The ministerial emphasis on strengthening regional media cooperation through the Bernama-TATOLI arrangement suggests recognition that Southeast Asian media organisations possess collective leverage in an increasingly concentrated global information space. Coordinated approaches to artificial intelligence standards, fact-checking protocols, and editorial independence safeguards could position the region as a credible alternative to Western-dominated international news agencies and Chinese state-affiliated competitors. This dimension of media policy carries implications for Malaysia's broader regional diplomacy and technological sovereignty objectives beyond the immediate welfare and employment concerns of individual practitioners.
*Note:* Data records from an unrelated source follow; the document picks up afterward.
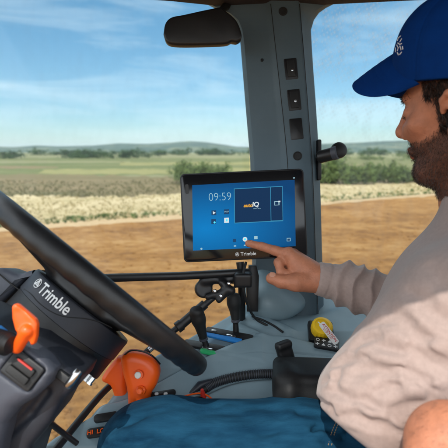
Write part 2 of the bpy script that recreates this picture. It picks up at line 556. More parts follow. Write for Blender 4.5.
# clods scattered on the soil (nobody could count them)
def soil_inside(x, y):
    xs = [p[0] for p in pf]; ys = [p[1] for p in pf]
    return y < np.interp(x, xs, ys) - .3
ico = bmesh.new(); bmesh.ops.create_icosphere(ico, subdivisions=1, radius=1)
iv = np.array([v.co for v in ico.verts]); ico.verts.index_update(); ifc = np.array([[v.index for v in f.verts] for f in ico.faces]); ico.free()
V = []; Fs = []; n = 0
while n < 5200:
    d = 2.6 + 16 * RNG.rand() ** 1.3
    x = (RNG.rand() * 2 - 1) * d * .75; y = d
    if not soil_inside(x, y): continue
    s = .008 + .030 * RNG.rand() ** 3
    a = iv * (1 + .45 * (RNG.rand(len(iv), 1) - .5)) * s * np.array([1, .9 + .3 * RNG.rand(), .6])
    th = RNG.rand() * 6.3; R_ = np.array([[math.cos(th), -math.sin(th), 0], [math.sin(th), math.cos(th), 0], [0, 0, 1]])
    V.append(a @ R_.T + [x, y, .024 + s * .25]); Fs.append(ifc + n * len(iv)); n += 1
o = link('soil_clods', mesh_np('soil_clods', np.concatenate(V), np.concatenate(Fs)), M_SOIL, smooth=True)
tag(o, 'loose brown clods of earth scattered over the tilled field', 'clods', kind='stuff')

# ================================================================== hills
M_HILL = ground_mat('wooded_hills', [(.40, (.012, .034, .018)), (.51, (.025, .055, .026)), (.56, (.10, .11, .05)), (.66, (.20, .18, .10))], (.0035, .02), .4, .05, 2)
hx = [-700, -200, -60, 0, 15, 40, 60, 95, 120, 150, 175, 190, 205, 222, 236, 252, 280, 330, 345, 370, 395, 420, 448, 520, 700, 1100]
hy = [150, 149, 147.5, 147.0, 147.3, 145.6, 146.5, 145.8, 143.8, 144.2, 142.6, 141.4, 142.2, 144.6, 146.8, 147.4, 147, 143.6, 143.4, 142.3, 141.2, 141.0, 141.6, 144, 147, 150]
V = []; nx, ny = 420, 26
for j in range(ny):
    t = j / (ny - 1)
    D = 1700 + 1900 * t
    for i in range(nx):
        px = -700 + 1800 * i / (nx - 1)
        top = np.interp(px, hx, hy)
        ang = (152 - top) / F
        prof = math.sin(min(1, t / .62) * math.pi / 2) ** 1.5 if t < .62 else 1 - (t - .62) / .38 * .8
        H = max(0, ang * (1700 + 1900 * .62)) * prof + (2.45 if t > .1 else 0)
        wob = (vnoise(np.array([[px * .02, t * 3, 1.0]]), 1.6)[0] * .5 + vnoise(np.array([[px * .08, t * 7, 5.0]]), 1.6)[0] * .16)
        H *= 1 + wob * (.5 if t < .5 else .16)
        V.append(((px - 224) / F * D, D, max(-1.0, H) - (1.0 if t == 0 else 0)))
Fq = [(j * nx + i, j * nx + i + 1, (j + 1) * nx + i + 1, (j + 1) * nx + i) for j in range(ny - 1) for i in range(nx - 1)]
tag(link('hills', mesh_np('hills', V, Fq), M_HILL), kind='structure')

# ================================================================== plants
def leaf_mat(name, a, b, sc_=1.5):
    m = mat(name, a, rough=.7, base2=b, vscale=sc_, spec=.25, detail=3)
    p = m.node_tree.nodes['Principled BSDF']
    p.inputs['Transmission Weight'].default_value = 0
    return m
M_LEAF = leaf_mat('shrub_leaves', (.045, .075, .018), (.15, .19, .05), 3)
M_LEAFD = leaf_mat('dark_leaves', (.022, .050, .018), (.06, .105, .03), .15)
M_DRY = leaf_mat('dry_weeds', (.28, .22, .10), (.50, .39, .21), 2)
M_BARK = mat('bark', (.12, .09, .06), rough=.9, var=.3, vscale=8)
def foliage(lobes, n, size, rng):
    """leaf-sized faces through the volume of uneven lobes (centre, radii)"""
    V = []; w = np.array([np.prod(l[1]) for l in lobes]); w = w / w.sum()
    for li, (c, r) in enumerate(lobes):
        k = int(n * w[li])
        u = rng.normal(size=(k, 3)); u /= np.linalg.norm(u, axis=1)[:, None]
        q = u * (rng.rand(k, 1) ** .45) * (1 + .25 * rng.normal(size=(k, 1)) * .6)
        # clumps
        cl = rng.normal(size=(max(6, k // 60), 3)); cl /= np.linalg.norm(cl, axis=1)[:, None]; cl *= rng.rand(len(cl), 1) ** .4
        pick = rng.randint(0, len(cl), k); mixw = rng.rand(k, 1) < .7
        q = np.where(mixw, cl[pick] + rng.normal(size=(k, 3)) * .17, q)
        c3 = np.asarray(c) + q * np.asarray(r)
        d1 = rng.normal(size=(k, 3)); d1 /= np.linalg.norm(d1, axis=1)[:, None]
        d2 = np.cross(d1, rng.normal(size=(k, 3))); d2 /= np.linalg.norm(d2, axis=1)[:, None]
        s = size * (.6 + .8 * rng.rand(k, 1))
        V.append(np.stack([c3 - d1 * s, c3 + d2 * s * .45, c3 + d1 * s, c3 - d2 * s * .45], 1).reshape(-1, 3))
    V = np.concatenate(V); V[:, 2] = np.maximum(V[:, 2], .02)
    return V, np.arange(len(V)).reshape(-1, 4)
def shrub(name, px, py, w, h, label, cat, m, n, size, seed, group=None, stems=5, depth=None):
    rng = np.random.RandomState(seed)
    b = G(px, py)
    t = thing(name, label, cat, (b[0], b[1], 0), group)
    dw = depth or w * .7
    lobes = []
    for k in range(7):
        f = (k + .5) / 7 - .5
        hh = h * (.55 + .45 * rng.rand()) * (1 - 1.2 * f * f)
        lobes.append(((b[0] + f * w * .85, b[1] + (rng.rand() - .5) * dw * .6, hh * .55), (w * .17, dw * .3, hh * .5)))
    V, Q = foliage(lobes, n, size, rng)
    link('foliage', mesh_np('foliage', V, Q), m, t, smooth=False)
    mb = MB()
    for k in range(stems):
        f = (k + .5) / stems - .5
        x1 = b[0] + f * w * .7
        mb.tube([(b[0] + f * w * .3, b[1], 0), (x1, b[1] + (rng.rand() - .5) * .3, h * .35), (x1 + (rng.rand() - .5) * w * .2, b[1] + (rng.rand() - .5) * .5, h * .75)],
                [.03 * h, .02 * h, .006 * h], 6)
    mb.build('stem', M_BARK, t)
    return t
shrub('bush', 343, 184, 4.4, 2.35, 'large loose green bush directly right of the cab pillar, at the field edge', 'bush', M_LEAF, 9000, .10, 3, 'bushes at the field edge')
shrub('bush', 391, 183, 3.5, 1.65, 'low rounded green bush between the pillar-side bush and the face of the driver', 'bush', M_LEAF, 6500, .09, 4, 'bushes at the field edge')
shrub('bush', 423, 182.5, 2.3, 1.0, 'small bush nearest the chin of the driver, lowest of the field edge bushes', 'bush', M_LEAF, 3000, .08, 5, 'bushes at the field edge')
shrub('bush', 200, 184, 5.0, 2.1, 'straggly olive bush rising behind the upper left corner of the monitor', 'bush', M_LEAF, 6500, .085, 8, 'bushes at the field edge')
# hedges and far trees: a dark broken line in front of the hills
def far_row(name, x0, x1, y, dist_h, n, label, seed, m=M_LEAFD):
    rng = np.random.RandomState(seed); lobes = []
    a = G(x0, y); b = G(x1, y)
    for k in range(n):
        f = rng.rand(); c = a + (b - a) * f
        hh = dist_h * (.5 + .6 * rng.rand())
        lobes.append(((c[0], c[1] + rng.normal() * 4, hh * .5), (dist_h * (.7 + .8 * rng.rand()), dist_h * .7, hh * .55)))
    V, Q = foliage(lobes, n * 220, dist_h * .10, rng)
    return tag(link(name, mesh_np(name, V, Q), m, smooth=False), label, 'trees', kind='stuff')
far_row('distant_trees', -120, 24, 158.6, 3.2, 34, 'dark green distant hedgerow at the far left edge below the hills', 21)
far_row('distant_trees', 66, 150, 158.2, 3.0, 30, 'dark green distant tree line in the middle distance left of the monitor', 22)
far_row('distant_trees', 30, 470, 155.2, 5.5, 90, 'long thin line of far-off trees along the foot of the hills', 23)
far_row('distant_trees', 330, 480, 160.0, 2.0, 16, 'low far scrub seen between the window latch and the face of the driver', 24, M_LEAF)
# weeds and dry grass on the strip
def tufts(name, px, n, hmin, hmax, m, seed, label, blades=9, ylo=None, yhi=None):
    rng = np.random.RandomState(seed); V = []
    for _ in range(n):
        x = px[0] + (px[1] - px[0]) * rng.rand()
        ya = np.interp(x, *ylo); yb = np.interp(x, *yhi)
        c = G(x, yb + (ya - yb) * rng.rand())
        h = hmin + (hmax - hmin) * rng.rand() ** 2
        for _b in range(blades):
            r = rng.normal(size=2) * h * .35; q = rng.normal(size=2) * h * .16
            wv = rng.normal(size=2); wv = wv / np.linalg.norm(wv) * .012
            V += [(c[0] + q[0] - wv[0], c[1] + q[1] - wv[1], 0.01), (c[0] + q[0] + wv[0], c[1] + q[1] + wv[1], 0.01),
                  (c[0] + q[0] + r[0] + wv[0] * .4, c[1] + q[1] + r[1] + wv[1] * .4, h), (c[0] + q[0] + r[0] - wv[0] * .4, c[1] + q[1] + r[1] - wv[1] * .4, h * .97)]
    V = np.array(V)
    return tag(link(name, mesh_np(name, V, np.arange(len(V)).reshape(-1, 4)), m, smooth=False), label, 'grass', kind='stuff')
LO = ([-60, 0, 120, 180, 322, 415, 500], [233, 228, 220, 216, 203, 195, 190]); HI = ([-60, 0, 120, 224, 322, 415, 500], [200, 197, 198, 191, 184, 183, 180])
tufts('dry_grass', (-60, 500), 3200, .04, .15, M_DRY, 31, 'pale dry grass covering the strip between the soil and the fields', ylo=LO, yhi=HI)
tufts('weeds', (-60, 500), 420, .06, .20, M_LEAF, 32, 'green weeds along the near edge of the dry grass strip', blades=16,
      ylo=LO, yhi=(LO[0], [y - 5 for y in LO[1]]))
M_OLIVE = leaf_mat('olive_weeds', (.085, .080, .028), (.20, .165, .075), 2)
tufts('field_weeds', (-60, 500), 2600, .05, .20, M_OLIVE, 33, 'scattered olive weeds in the fallow field behind the dry grass', blades=12,
      ylo=HI, yhi=(HI[0], [y - 16 for y in HI[1]]))

# ================================================================== the air over the fields
hm = bpy.data.materials.new('air'); hm.use_nodes = True
n = hm.node_tree; n.nodes.clear()
ho = n.nodes.new('ShaderNodeOutputMaterial'); pv = n.nodes.new('ShaderNodeVolumePrincipled')
pv.inputs['Color'].default_value = (.86, .93, .97, 1); pv.inputs['Density'].default_value = .00013; pv.inputs['Anisotropy'].default_value = .2
n.links.new(pv.outputs[0], ho.inputs['Volume'])
mb = MB(); mb.box((0, 4000, 60), (9500, 8600, 62)); hz_o = mb.build('haze', hm, auto=False)
tag(hz_o, 'thin pale air over the fields that fades the hills', 'haze', kind='stuff')
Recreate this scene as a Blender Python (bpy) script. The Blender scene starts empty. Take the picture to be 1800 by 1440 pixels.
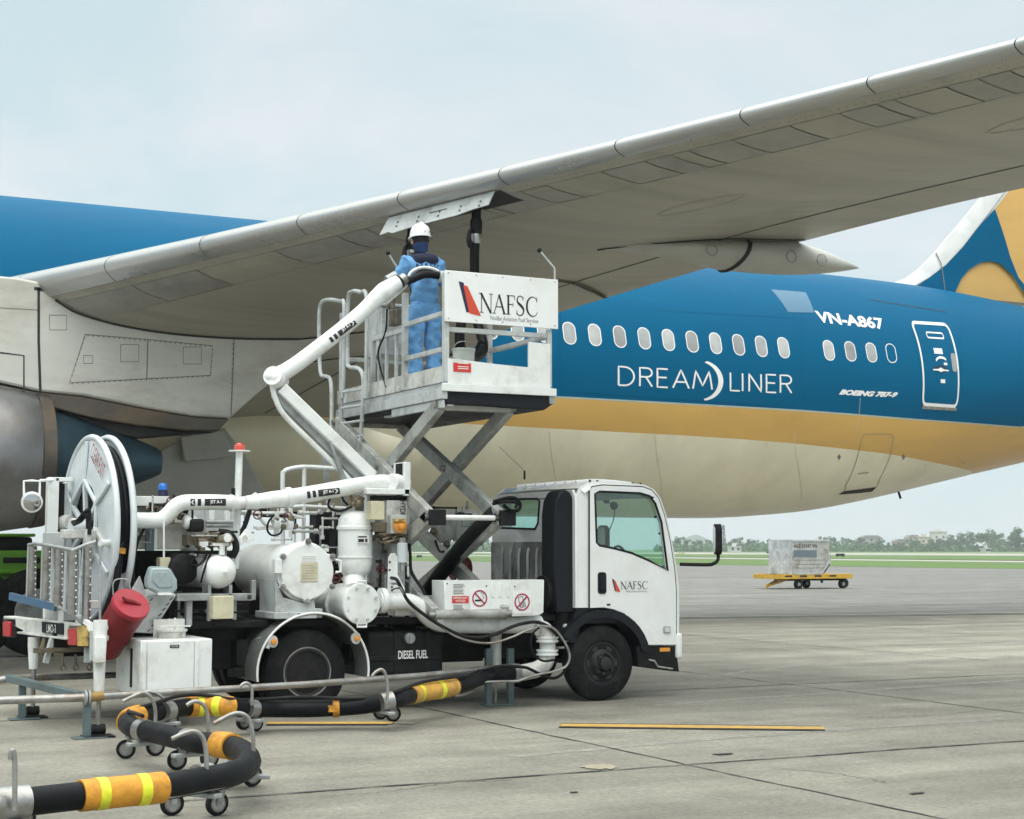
import bpy, bmesh, random
import numpy as np
from math import *
from mathutils import Vector, Matrix, noise as mnoise
from mathutils.geometry import tessellate_polygon
random.seed(7)
C=bpy.context.scene.collection
S=bpy.context.scene
# ---------------------------------------------------------------- camera
F=2850.;H=1.65;YAW=radians(27);TH=atan((965-720)/F)
cam=bpy.data.cameras.new('camera');co=bpy.data.objects.new('camera',cam);C.objects.link(co)
co.location=(0,0,H);co.rotation_euler=(pi/2+TH,0,-YAW)
cam.sensor_width=36;cam.sensor_fit='HORIZONTAL';cam.lens=F/1800*36;cam.clip_start=.1;cam.clip_end=12000
S.camera=co
# ---------------------------------------------------------------- sky, sun, exposure
SUN_EL=radians(58);SUN_AZ=radians(-150)      # azimuth measured from +Y towards +X
w=bpy.data.worlds.new('World');S.world=w;w.use_nodes=True
nt=w.node_tree;nt.nodes.clear()
def N(nt,t,**k):
    n=nt.nodes.new(t)
    for a,b in k.items():
        if a=='i':
            for q,v in b.items(): n.inputs[q].default_value=v
        else: setattr(n,a,b)
    return n
out=N(nt,'ShaderNodeOutputWorld');bg=N(nt,'ShaderNodeBackground',i={'Strength':.1})
sky=N(nt,'ShaderNodeTexSky',sky_type='NISHITA',sun_disc=False,sun_elevation=SUN_EL,sun_rotation=SUN_AZ,dust_density=3.,air_density=1.2,ozone_density=1.5)
tc=N(nt,'ShaderNodeTexCoord');mp=N(nt,'ShaderNodeMapping',i={'Scale':(1.2,1.2,3.2)})
no=N(nt,'ShaderNodeTexNoise',i={'Scale':2.6,'Detail':6.,'Roughness':.55,'Distortion':.6})
cr_=N(nt,'ShaderNodeValToRGB');cr_.color_ramp.elements[0].position=.42;cr_.color_ramp.elements[1].position=.62
cr_.color_ramp.elements[0].color=(5.15,6.4,6.75,1);cr_.color_ramp.elements[1].color=(6.35,6.85,7.15,1)
mx=N(nt,'ShaderNodeMix',data_type='RGBA');mx.inputs[0].default_value=.93
sep=N(nt,'ShaderNodeSeparateXYZ')
# overcast sky: the cloud layer is brightest overhead
mr0=N(nt,'ShaderNodeMapRange',i={1:0.,2:.3,3:1.06,4:.98});mr1=N(nt,'ShaderNodeMapRange',i={1:.36,2:.95,3:0.,4:2.9});mr=N(nt,'ShaderNodeMath',operation='ADD')
hz=N(nt,'ShaderNodeMix',data_type='RGBA',blend_type='MULTIPLY');hz.inputs[0].default_value=1
L=nt.links.new
L(tc.outputs['Generated'],mp.inputs[0]);L(mp.outputs[0],no.inputs['Vector']);L(no.outputs[0],cr_.inputs[0])
L(tc.outputs['Generated'],sep.inputs[0]);L(sep.outputs[2],mr0.inputs[0]);L(sep.outputs[2],mr1.inputs[0]);L(mr0.outputs[0],mr.inputs[0]);L(mr1.outputs[0],mr.inputs[1])
L(cr_.outputs[0],hz.inputs[6]);L(mr.outputs[0],hz.inputs[7])
tw=N(nt,'ShaderNodeValToRGB');tw.color_ramp.elements[0].position=.33;tw.color_ramp.elements[0].color=(1,1,1,1);tw.color_ramp.elements[1].position=.8;tw.color_ramp.elements[1].color=(1.14,1.0,.9,1)
hz2=N(nt,'ShaderNodeMix',data_type='RGBA',blend_type='MULTIPLY');hz2.inputs[0].default_value=1;L(sep.outputs[2],tw.inputs[0]);L(hz.outputs[2],hz2.inputs[6]);L(tw.outputs[0],hz2.inputs[7])
L(sky.outputs[0],mx.inputs[6]);L(hz2.outputs[2],mx.inputs[7]);L(mx.outputs[2],bg.inputs[0]);L(bg.outputs[0],out.inputs[0])
sl=bpy.data.lights.new('sun','SUN');sl.energy=.9;sl.angle=radians(50);sl.color=(1,.97,.92)
so=bpy.data.objects.new('sun',sl);C.objects.link(so)
sd=Vector((sin(SUN_AZ)*cos(SUN_EL),cos(SUN_AZ)*cos(SUN_EL),sin(SUN_EL)))
so.rotation_euler=sd.to_track_quat('Z','Y').to_euler();so.location=(0,-10,60)
S.view_settings.view_transform='Standard';S.view_settings.look='None';S.view_settings.exposure=.35;S.view_settings.gamma=1
# ---------------------------------------------------------------- photo measurements -> points on real planes
def ray(x,y):
    u=(x-900)/F;v=(720-y)/F
    f=cos(TH)-v*sin(TH);up=v*cos(TH)+sin(TH)
    return np.array([u*cos(YAW)+f*sin(YAW),-u*sin(YAW)+f*cos(YAW),up])
O_=np.array([0,0,H])
def PY(x,y,Y): d=ray(x,y);return O_+d*(Y/d[1])
def PX(x,y,X): d=ray(x,y);return O_+d*(X/d[0])
def PZ(x,y,Z=0): d=ray(x,y);return O_+d*((Z-H)/d[2])
def proj(p):
    d=np.asarray(p,float)-O_
    r=d[0]*cos(YAW)-d[1]*sin(YAW);f=d[0]*sin(YAW)+d[1]*cos(YAW);z=d[2]
    ff=f*cos(TH)+z*sin(TH);up=-f*sin(TH)+z*cos(TH)
    return 900+F*r/ff,720-F*up/ff
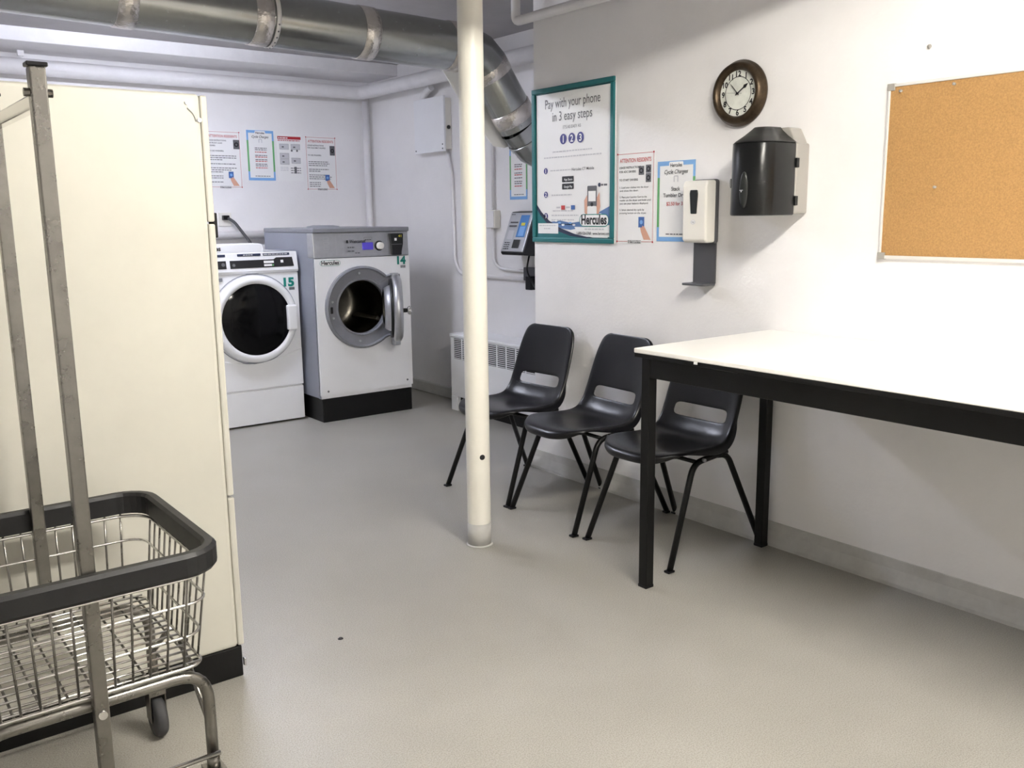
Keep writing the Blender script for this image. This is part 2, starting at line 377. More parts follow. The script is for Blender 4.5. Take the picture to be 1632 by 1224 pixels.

Looking forward, the convergence of welfare support, skills development, and regional cooperation initiatives indicates a multifaceted government approach to media sector challenges. Telekom Malaysia's partnership represents the type of corporate engagement ministers hope will multiply across the business community, while Project Sigma 2.0 addresses workforce modernisation and the Bernama-TATOLI collaboration frames media as a strategic regional asset. Whether these complementary initiatives prove sufficient to stabilise Malaysia's media ecosystem amid continued revenue pressure remains an open question, but they collectively demonstrate policymaker commitment to supporting a sector widely recognised as essential to democratic governance and economic transparency.